DIRECTION:
Can you write out all of the material below, word for word?
☆ ☆ ☆ ☆
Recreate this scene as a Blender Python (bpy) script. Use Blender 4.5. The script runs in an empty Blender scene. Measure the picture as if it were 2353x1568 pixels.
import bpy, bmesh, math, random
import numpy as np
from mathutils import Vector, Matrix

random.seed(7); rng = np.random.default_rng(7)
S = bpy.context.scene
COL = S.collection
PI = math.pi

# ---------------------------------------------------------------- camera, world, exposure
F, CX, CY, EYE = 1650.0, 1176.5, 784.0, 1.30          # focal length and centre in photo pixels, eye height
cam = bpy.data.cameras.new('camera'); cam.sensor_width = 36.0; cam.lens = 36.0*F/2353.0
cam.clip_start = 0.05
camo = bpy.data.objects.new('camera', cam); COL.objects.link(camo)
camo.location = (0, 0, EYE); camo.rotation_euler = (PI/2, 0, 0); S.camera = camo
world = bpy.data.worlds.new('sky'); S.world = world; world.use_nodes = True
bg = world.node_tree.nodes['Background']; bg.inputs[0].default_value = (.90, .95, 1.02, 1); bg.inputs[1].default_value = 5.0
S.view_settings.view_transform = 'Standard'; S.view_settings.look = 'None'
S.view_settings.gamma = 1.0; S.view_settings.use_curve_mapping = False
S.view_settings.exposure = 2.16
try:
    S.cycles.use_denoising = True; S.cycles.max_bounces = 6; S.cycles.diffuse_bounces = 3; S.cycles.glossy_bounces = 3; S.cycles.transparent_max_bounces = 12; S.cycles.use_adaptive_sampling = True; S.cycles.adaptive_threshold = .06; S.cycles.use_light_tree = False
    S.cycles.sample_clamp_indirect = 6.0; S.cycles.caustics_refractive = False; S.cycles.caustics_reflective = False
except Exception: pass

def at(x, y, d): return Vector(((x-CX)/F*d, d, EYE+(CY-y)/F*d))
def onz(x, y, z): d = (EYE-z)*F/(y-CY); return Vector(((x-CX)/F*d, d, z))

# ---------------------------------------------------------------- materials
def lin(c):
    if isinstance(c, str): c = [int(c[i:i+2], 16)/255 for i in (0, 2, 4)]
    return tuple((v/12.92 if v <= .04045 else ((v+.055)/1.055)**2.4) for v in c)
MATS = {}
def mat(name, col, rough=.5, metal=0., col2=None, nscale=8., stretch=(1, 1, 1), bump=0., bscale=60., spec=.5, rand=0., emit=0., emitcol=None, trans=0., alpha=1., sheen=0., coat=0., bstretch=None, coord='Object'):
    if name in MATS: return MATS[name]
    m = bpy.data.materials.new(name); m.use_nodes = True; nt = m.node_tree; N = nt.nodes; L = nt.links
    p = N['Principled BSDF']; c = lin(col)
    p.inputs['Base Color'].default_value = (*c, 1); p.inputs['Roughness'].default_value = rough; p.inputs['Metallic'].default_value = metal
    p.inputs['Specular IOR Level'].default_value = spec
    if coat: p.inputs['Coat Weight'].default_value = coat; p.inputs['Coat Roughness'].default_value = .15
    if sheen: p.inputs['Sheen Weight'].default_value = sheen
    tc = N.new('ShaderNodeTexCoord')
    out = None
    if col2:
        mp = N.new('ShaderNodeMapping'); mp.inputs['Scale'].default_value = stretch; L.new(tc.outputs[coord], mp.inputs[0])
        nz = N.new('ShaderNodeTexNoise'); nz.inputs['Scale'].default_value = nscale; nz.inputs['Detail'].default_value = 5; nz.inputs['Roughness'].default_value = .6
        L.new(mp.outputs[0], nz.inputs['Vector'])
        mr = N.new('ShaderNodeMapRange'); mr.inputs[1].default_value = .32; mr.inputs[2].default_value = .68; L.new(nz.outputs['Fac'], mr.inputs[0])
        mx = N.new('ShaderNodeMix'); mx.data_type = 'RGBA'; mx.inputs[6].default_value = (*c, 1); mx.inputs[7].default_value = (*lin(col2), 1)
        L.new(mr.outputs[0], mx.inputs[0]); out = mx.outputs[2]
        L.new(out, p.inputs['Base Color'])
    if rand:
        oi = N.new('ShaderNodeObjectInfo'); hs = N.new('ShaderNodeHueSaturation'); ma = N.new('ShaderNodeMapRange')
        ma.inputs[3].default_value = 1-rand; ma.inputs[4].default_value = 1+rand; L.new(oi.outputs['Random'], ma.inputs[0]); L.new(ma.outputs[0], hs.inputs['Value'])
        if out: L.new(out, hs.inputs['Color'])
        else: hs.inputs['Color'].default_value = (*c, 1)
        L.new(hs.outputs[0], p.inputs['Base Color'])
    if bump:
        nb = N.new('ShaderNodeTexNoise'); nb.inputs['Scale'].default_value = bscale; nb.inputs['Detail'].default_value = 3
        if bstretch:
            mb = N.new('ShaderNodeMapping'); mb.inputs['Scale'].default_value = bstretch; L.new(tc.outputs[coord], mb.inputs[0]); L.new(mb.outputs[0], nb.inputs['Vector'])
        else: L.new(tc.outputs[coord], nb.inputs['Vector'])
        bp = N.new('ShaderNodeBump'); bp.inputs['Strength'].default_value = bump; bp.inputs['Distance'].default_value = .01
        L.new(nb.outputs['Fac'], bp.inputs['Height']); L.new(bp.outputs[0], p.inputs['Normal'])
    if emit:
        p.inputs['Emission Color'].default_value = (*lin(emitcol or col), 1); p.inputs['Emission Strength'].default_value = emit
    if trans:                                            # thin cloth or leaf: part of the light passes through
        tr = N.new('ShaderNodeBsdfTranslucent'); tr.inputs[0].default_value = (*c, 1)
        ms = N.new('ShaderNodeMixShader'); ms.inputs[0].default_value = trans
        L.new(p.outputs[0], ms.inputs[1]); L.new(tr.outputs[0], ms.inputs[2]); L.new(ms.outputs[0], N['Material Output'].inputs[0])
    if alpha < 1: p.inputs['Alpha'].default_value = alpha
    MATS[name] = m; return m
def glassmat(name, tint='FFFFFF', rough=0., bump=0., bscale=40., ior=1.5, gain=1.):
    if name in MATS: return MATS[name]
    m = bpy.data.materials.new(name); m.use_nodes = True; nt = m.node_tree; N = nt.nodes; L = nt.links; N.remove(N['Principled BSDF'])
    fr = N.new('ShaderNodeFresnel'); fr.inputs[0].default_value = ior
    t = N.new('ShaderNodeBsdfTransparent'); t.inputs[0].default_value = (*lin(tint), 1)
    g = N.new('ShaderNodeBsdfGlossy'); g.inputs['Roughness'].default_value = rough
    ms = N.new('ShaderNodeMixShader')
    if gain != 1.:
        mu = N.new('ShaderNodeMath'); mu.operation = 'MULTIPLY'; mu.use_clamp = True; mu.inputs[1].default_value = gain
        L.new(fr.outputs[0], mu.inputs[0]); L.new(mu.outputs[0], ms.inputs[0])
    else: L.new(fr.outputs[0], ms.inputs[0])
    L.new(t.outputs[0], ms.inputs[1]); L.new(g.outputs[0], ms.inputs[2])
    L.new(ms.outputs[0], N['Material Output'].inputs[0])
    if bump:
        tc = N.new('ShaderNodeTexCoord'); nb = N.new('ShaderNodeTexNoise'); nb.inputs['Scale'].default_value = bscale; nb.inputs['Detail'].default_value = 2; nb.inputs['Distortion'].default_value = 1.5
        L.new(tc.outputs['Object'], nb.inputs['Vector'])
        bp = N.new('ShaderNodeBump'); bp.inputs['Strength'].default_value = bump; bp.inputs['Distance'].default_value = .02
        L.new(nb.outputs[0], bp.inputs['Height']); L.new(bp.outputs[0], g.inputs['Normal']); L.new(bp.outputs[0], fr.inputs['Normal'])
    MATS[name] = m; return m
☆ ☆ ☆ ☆
SOLUTION TO THIS TASK:
Recreate this scene as a Blender Python (bpy) script. Use Blender 4.5. The script runs in an empty Blender scene. Measure the picture as if it were 2353x1568 pixels.
import bpy, bmesh, math, random
import numpy as np
from mathutils import Vector, Matrix

random.seed(7); rng = np.random.default_rng(7)
S = bpy.context.scene
COL = S.collection
PI = math.pi

# ---------------------------------------------------------------- camera, world, exposure
F, CX, CY, EYE = 1650.0, 1176.5, 784.0, 1.30          # focal length and centre in photo pixels, eye height
cam = bpy.data.cameras.new('camera'); cam.sensor_width = 36.0; cam.lens = 36.0*F/2353.0
cam.clip_start = 0.05
camo = bpy.data.objects.new('camera', cam); COL.objects.link(camo)
camo.location = (0, 0, EYE); camo.rotation_euler = (PI/2, 0, 0); S.camera = camo
world = bpy.data.worlds.new('sky'); S.world = world; world.use_nodes = True
bg = world.node_tree.nodes['Background']; bg.inputs[0].default_value = (.90, .95, 1.02, 1); bg.inputs[1].default_value = 5.0
S.view_settings.view_transform = 'Standard'; S.view_settings.look = 'None'
S.view_settings.gamma = 1.0; S.view_settings.use_curve_mapping = False
S.view_settings.exposure = 2.16
try:
    S.cycles.use_denoising = True; S.cycles.max_bounces = 6; S.cycles.diffuse_bounces = 3; S.cycles.glossy_bounces = 3; S.cycles.transparent_max_bounces = 12; S.cycles.use_adaptive_sampling = True; S.cycles.adaptive_threshold = .06; S.cycles.use_light_tree = False
    S.cycles.sample_clamp_indirect = 6.0; S.cycles.caustics_refractive = False; S.cycles.caustics_reflective = False
except Exception: pass

def at(x, y, d): return Vector(((x-CX)/F*d, d, EYE+(CY-y)/F*d))
def onz(x, y, z): d = (EYE-z)*F/(y-CY); return Vector(((x-CX)/F*d, d, z))

# ---------------------------------------------------------------- materials
def lin(c):
    if isinstance(c, str): c = [int(c[i:i+2], 16)/255 for i in (0, 2, 4)]
    return tuple((v/12.92 if v <= .04045 else ((v+.055)/1.055)**2.4) for v in c)
MATS = {}
def mat(name, col, rough=.5, metal=0., col2=None, nscale=8., stretch=(1, 1, 1), bump=0., bscale=60., spec=.5, rand=0., emit=0., emitcol=None, trans=0., alpha=1., sheen=0., coat=0., bstretch=None, coord='Object'):
    if name in MATS: return MATS[name]
    m = bpy.data.materials.new(name); m.use_nodes = True; nt = m.node_tree; N = nt.nodes; L = nt.links
    p = N['Principled BSDF']; c = lin(col)
    p.inputs['Base Color'].default_value = (*c, 1); p.inputs['Roughness'].default_value = rough; p.inputs['Metallic'].default_value = metal
    p.inputs['Specular IOR Level'].default_value = spec
    if coat: p.inputs['Coat Weight'].default_value = coat; p.inputs['Coat Roughness'].default_value = .15
    if sheen: p.inputs['Sheen Weight'].default_value = sheen
    tc = N.new('ShaderNodeTexCoord')
    out = None
    if col2:
        mp = N.new('ShaderNodeMapping'); mp.inputs['Scale'].default_value = stretch; L.new(tc.outputs[coord], mp.inputs[0])
        nz = N.new('ShaderNodeTexNoise'); nz.inputs['Scale'].default_value = nscale; nz.inputs['Detail'].default_value = 5; nz.inputs['Roughness'].default_value = .6
        L.new(mp.outputs[0], nz.inputs['Vector'])
        mr = N.new('ShaderNodeMapRange'); mr.inputs[1].default_value = .32; mr.inputs[2].default_value = .68; L.new(nz.outputs['Fac'], mr.inputs[0])
        mx = N.new('ShaderNodeMix'); mx.data_type = 'RGBA'; mx.inputs[6].default_value = (*c, 1); mx.inputs[7].default_value = (*lin(col2), 1)
        L.new(mr.outputs[0], mx.inputs[0]); out = mx.outputs[2]
        L.new(out, p.inputs['Base Color'])
    if rand:
        oi = N.new('ShaderNodeObjectInfo'); hs = N.new('ShaderNodeHueSaturation'); ma = N.new('ShaderNodeMapRange')
        ma.inputs[3].default_value = 1-rand; ma.inputs[4].default_value = 1+rand; L.new(oi.outputs['Random'], ma.inputs[0]); L.new(ma.outputs[0], hs.inputs['Value'])
        if out: L.new(out, hs.inputs['Color'])
        else: hs.inputs['Color'].default_value = (*c, 1)
        L.new(hs.outputs[0], p.inputs['Base Color'])
    if bump:
        nb = N.new('ShaderNodeTexNoise'); nb.inputs['Scale'].default_value = bscale; nb.inputs['Detail'].default_value = 3
        if bstretch:
            mb = N.new('ShaderNodeMapping'); mb.inputs['Scale'].default_value = bstretch; L.new(tc.outputs[coord], mb.inputs[0]); L.new(mb.outputs[0], nb.inputs['Vector'])
        else: L.new(tc.outputs[coord], nb.inputs['Vector'])
        bp = N.new('ShaderNodeBump'); bp.inputs['Strength'].default_value = bump; bp.inputs['Distance'].default_value = .01
        L.new(nb.outputs['Fac'], bp.inputs['Height']); L.new(bp.outputs[0], p.inputs['Normal'])
    if emit:
        p.inputs['Emission Color'].default_value = (*lin(emitcol or col), 1); p.inputs['Emission Strength'].default_value = emit
    if trans:                                            # thin cloth or leaf: part of the light passes through
        tr = N.new('ShaderNodeBsdfTranslucent'); tr.inputs[0].default_value = (*c, 1)
        ms = N.new('ShaderNodeMixShader'); ms.inputs[0].default_value = trans
        L.new(p.outputs[0], ms.inputs[1]); L.new(tr.outputs[0], ms.inputs[2]); L.new(ms.outputs[0], N['Material Output'].inputs[0])
    if alpha < 1: p.inputs['Alpha'].default_value = alpha
    MATS[name] = m; return m
def glassmat(name, tint='FFFFFF', rough=0., bump=0., bscale=40., ior=1.5, gain=1.):
    if name in MATS: return MATS[name]
    m = bpy.data.materials.new(name); m.use_nodes = True; nt = m.node_tree; N = nt.nodes; L = nt.links; N.remove(N['Principled BSDF'])
    fr = N.new('ShaderNodeFresnel'); fr.inputs[0].default_value = ior
    t = N.new('ShaderNodeBsdfTransparent'); t.inputs[0].default_value = (*lin(tint), 1)
    g = N.new('ShaderNodeBsdfGlossy'); g.inputs['Roughness'].default_value = rough
    ms = N.new('ShaderNodeMixShader')
    if gain != 1.:
        mu = N.new('ShaderNodeMath'); mu.operation = 'MULTIPLY'; mu.use_clamp = True; mu.inputs[1].default_value = gain
        L.new(fr.outputs[0], mu.inputs[0]); L.new(mu.outputs[0], ms.inputs[0])
    else: L.new(fr.outputs[0], ms.inputs[0])
    L.new(t.outputs[0], ms.inputs[1]); L.new(g.outputs[0], ms.inputs[2])
    L.new(ms.outputs[0], N['Material Output'].inputs[0])
    if bump:
        tc = N.new('ShaderNodeTexCoord'); nb = N.new('ShaderNodeTexNoise'); nb.inputs['Scale'].default_value = bscale; nb.inputs['Detail'].default_value = 2; nb.inputs['Distortion'].default_value = 1.5
        L.new(tc.outputs['Object'], nb.inputs['Vector'])
        bp = N.new('ShaderNodeBump'); bp.inputs['Strength'].default_value = bump; bp.inputs['Distance'].default_value = .02
        L.new(nb.outputs[0], bp.inputs['Height']); L.new(bp.outputs[0], g.inputs['Normal']); L.new(bp.outputs[0], fr.inputs['Normal'])
    MATS[name] = m; return m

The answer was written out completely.